Originally Posted by turin

I have read two definitions of unitary.
A is unitary if:
#1: det(A) = 1
or
#2: A^adjointA = I

Are these definitions equivalent?

You might be thinking of the group SU(n). the "S" in SU(n) means special linear, which means det(A) = 1. the "U" in SU(n) means unitary, which means A^adjoint*A=1 (where here, "adjoint" mean transpose conjugate)

so a matrix in SU(n) satisfies both of your conditions. a matrix that satisfies only condition #1 (but not necessarily condition #2) is in SL(n,C), SL means special linear.

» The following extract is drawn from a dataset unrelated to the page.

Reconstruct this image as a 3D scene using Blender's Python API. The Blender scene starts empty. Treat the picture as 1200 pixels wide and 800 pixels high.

if it satisfies condition #2 (but not necessarily condition #1) then the matrix is in U(n), for unitary.

then the intersection of SL(n,C) and U(n) is SU(n). matrices that satisfy both condition #1 and #2

**matt grime** · Apr13-04, 01:58 PM

That's just evil, but as the quaternions aren't a field I don't feel too bad for not addressing them.

**turin** · Apr13-04, 02:40 PM

Originally Posted by matt grime

I was trying not to have to specify what any of the things is, ...

Sorry. I'm probably the wrong guy for you to be helping, then.

Originally Posted by matt grime

T is a map from X to Y - that is what T:X--->Y means.

I think that it makes sense to me in this way. But I am still confused by T:C-->C. That is, it seems like T should be the identity in this case.

Originally Posted by matt grime

It is nitpicking but if you don't make precise the terms you use then maths becomes hard.

I definitely don't mind the nitpicking. Thanks for the help.

**turin** · Apr13-04, 02:41 PM

lethe,
What does the C mean in SL(n,C)?

**Janitor** · Apr13-04, 03:03 PM

Here is something that Zee says in his book on Q.F.T.

The symbol * denotes complex conjugation, and {dagger} hermitean conjugation: the former applies to a number and the latter to an operator.... When there is no risk of confusion I abuse the notation, using {dagger} when I should use *... For a matrix M, then of course M^{dagger} and M^* should be carefully distinguished from each other.